Customer vs. Product Focus
In many cases, developing a customer-centric strategy means letting go of some old habits and approaches. If your team is highly product-focused, it will take a mindset reset to be truly customer-centric. Team members not only should learn how to engage customers based on what they need as opposed to the product, they’ll also have to shift to a problem-solving approach. One that views each situation individually from the customer’s point of view.
This applies internally as well. Functions have a tendency to hunker down in their silos and miss the fact that “the way we’ve always done it” isn’t serving the broader purpose. To get everyone on board and rowing in the same direction, you need to implement a consistent value-based approach and process across the organization. Critical to this strategy is a having a clear plan for developing, coaching to, reinforcing and rewarding specific customer-centric mindsets and behaviors.
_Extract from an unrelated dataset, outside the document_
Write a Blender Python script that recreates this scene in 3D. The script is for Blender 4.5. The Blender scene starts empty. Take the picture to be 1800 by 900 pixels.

Why Customer Centric Firms Are Successful
Today’s customers expect more from the companies they do business with. If they don’t feel valued, they have more options than ever to find what they’re looking for elsewhere.
This means, with so much economic uncertainty right now, this is one area that smart companies are laser-focused on because they know it will be critical to their success — through the tough times, but also over the long term. As McKinsey recently pointed out:
History clearly shows the value of investing in customer experience during a downturn. In the last economic recession, companies that prioritized customer experience realized three times the shareholder returns compared to the companies that did not. The time for action is now.
In conclusion, when it comes to creating or strengthening your customer-centric strategy, there is no time like the present.